Haslam knew it was important for Lerner to be able to say he sold the Browns for ONE BILLION DOLLARS!
Haslam and Banner stayed with the ONE BILLION DOLLAR price tag. That would be the announced price.
“In the end, we paid only $600 million up front,” said Banner. “Instead of negotiating down the price, we negotiated a deferred payment. We’d pay the $600 million up front and then we’d pay the $400 million in four years.”
Banner said there would be “no interest, no nothing” paid during the four years before the $400 million was due.
It was a way for the deal to move quickly. Randy Lerner could correctly say he secured ONE BILLION DOLLARS for the Browns.

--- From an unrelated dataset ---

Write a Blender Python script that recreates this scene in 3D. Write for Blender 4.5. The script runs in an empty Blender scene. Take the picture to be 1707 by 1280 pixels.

“Jimmy could own the team for four years with money coming in before having to make the last $400 million balloon payment,” said Banner. “That would off-set some of the last $400 million.”
That last $400 million was paid by 2016.
“As far as I know, there were no other serious bidders,” said Banner. “Randy gave us all the documents we wanted . . . the financials, stadium lease, etc. He was great.”
Banner said he had a casual relationship with Randy Lerner for years. Philadelphia Eagles owner Jeffrey Lurie is friends with Randy Lerner.
“I liked Randy,” said Banner. “He is a bright guy, not arrogant. I sensed he cared about people and about the Browns fans. His character was good. He showed it in the deal.”
Banner said the sale took “less than 40 days to negotiate, that’s almost unheard of. For a deal this big, four months is fast.”
Banner said during the negotiations, it was obvious Randy Lerner “was absolutely ready to be done with the Browns. He wanted to move on as quickly as possible to the other things in his life.”